John P. Lopez – The state of basketball: Texas’ Final Four presence at NRG could be historic

Feb 16, 2023; Dallas, Texas, USA; Houston Cougars head coach Kelvin Sampson with guard Tramon Mark (12) near the bench during the second half against the Southern Methodist Mustangs at Moody Coliseum. Mandatory Credit: Raymond Carlin III-USA TODAY Sports

John P. Lopez – The state of basketball: Texas’ Final Four presence at NRG could be historic

The Houston Cougars are the best team in college basketball. The Aggies and Longhorns are among the hottest teams in the country. And the most dangerous team might be the Baylor Bears.

It’s time to plant the seeds, so to speak.

Come April 1-3 at NRG Stadium, this football state of ours just might make the East Coast basketball elitists curse a blue streak and turn all those highbrow Tobacco Road hoops heads into chain smokers.

In 2023, the State of Texas is college basketball’s huckleberry.

It’s more than possible. It is in fact a delicious possibility on so many levels that the road to the Final Four just might turn into a trip down memory lane of the old Southwest Conference.

Most important: It’s no fluke. The roots and strength of the game Texas teams now play goes back decades and are growing deeper and stronger. No longer when a team from Texas reaches the Final Four is it considered a cute story or lightning-in-a-bottle. For UH and Texas, it would be no surprise to reach NRG Stadium. And if you squint, others could get there or join them.

Especially considering that at least three teams currently are projected as top-three seeds, just a little luck with the bracket layout could make heads spin.

Of course, that’s not to say all four teams – or another Texas tournament team like TCU — will reach the college game’s pinnacle. There are far too many quality teams that will be in the field, far too many things that must fall in place, and the odds are, as always, there will be madness.

Seeding, the bracket layout, upsets, good fortune.

But neither is it to say there could not be a scenario where one, two, maybe even more teams from Texas find themselves dancing all the way to Houston, either. Four teams? Secondary market brokers can dream, can’t they?

A strong Final Four presence in Houston could mean much more than bragging rights and state pride. For the deep, if often widely unrecognized basketball culture in this state, it would be validation of an undeniable truth that has been in the making for two decades. One of the best basketball states in the game would finally get its recognition.

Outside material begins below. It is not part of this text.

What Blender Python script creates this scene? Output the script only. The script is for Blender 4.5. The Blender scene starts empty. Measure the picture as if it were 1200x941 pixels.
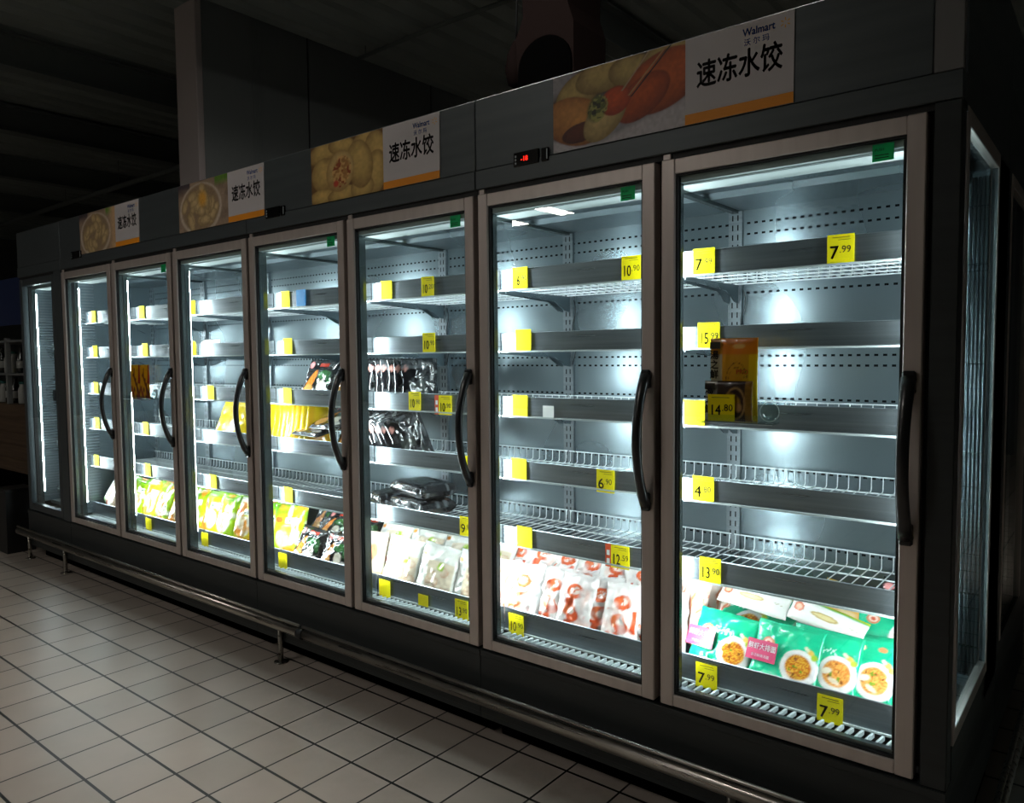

This state consistently has produced elite players and boasts some of the best high school coaches in the country. Too often, however, that talent has left Texas and starred at more storied basketball meccas in the NCAA Tournament. To name just a few: Deron Williams, Julius Randle, Emeka Okafor, De’Aaron Fox, Mookie Blaylock, Larry Johnson, Kenyon Martin, Darrell Arthur. The list is long and inglorious. With so much talent and a long-thriving summer ball system, the frustration level of grooming superstars only to see them play elsewhere has been epic.

But today, Houston is a lock to be a No. 1 seed in the Tournament. The Longhorns definitely should be a No. 2 seed. The Aggies have a legitimate chance to win the Southeastern Conference, earn a No. 3 or No. 4 seed, and have beaten the likes of Auburn, Tennessee, Arkansas, and Missouri during its white-hot streak over the past three weeks. Baylor, projected as a No. 3 seed, has been erratic over that same span, but has legitimate top-10 talent and has been hardened by the uber-tough Big 12 schedule.

Why is it all happening now? It’s not. It’s been percolating for at least five years.

We can thank the investment big-time Texas programs have put into their basketball programs and facilities, but more than anything, thank some of the best coaches in the game buying in and building true basketball cultures at proven football schools.

And thank Chris Beard, Baylor’s Scott Drew, UH’s Kelvin Sampson, and the Aggies’ Buzz Williams.

When then-Texas Tech coach Chris Beard broke the seal in 2019, leading the Red Raiders to the NCAA Championship Game, the signs were clear. Talent can stay in Texas and thrive under great coaching. Two years later, two Texas teams advanced to the Final Four, with Baylor defeating Houston in the Final Four on the way to the school’s first national championship since 1950.

That stretch of success by three different Texas programs made waves across the game, and now two years later, nothing is considered a fluke. Nothing is a one-off for Texas teams when it comes to the NCAA Tournament. Anything seems possible.

And at the core of it all, are Texas roots. Chris Beard made the jump to the Longhorns after the Texas Tech run. He ultimately was fired for off-field issues at Texas, but he is a former Texas high school coach and built the program quickly. Texas interim coach Rodney Terry also is a product of Texas high school basketball who coached at the high school level here. Texas A&M’s Buzz Williams, who took much more storied programs (Marquette and Virginia Tech) to multiple NCAA Tournaments, was born and raised near Celina, Tx. When the Aggies called, he jumped at the opportunity. Over the last two seasons, Williams’ Aggies have won 48 games and counting.

The state of basketball has never been stronger. It just took a while for people to notice. Anything seems possible.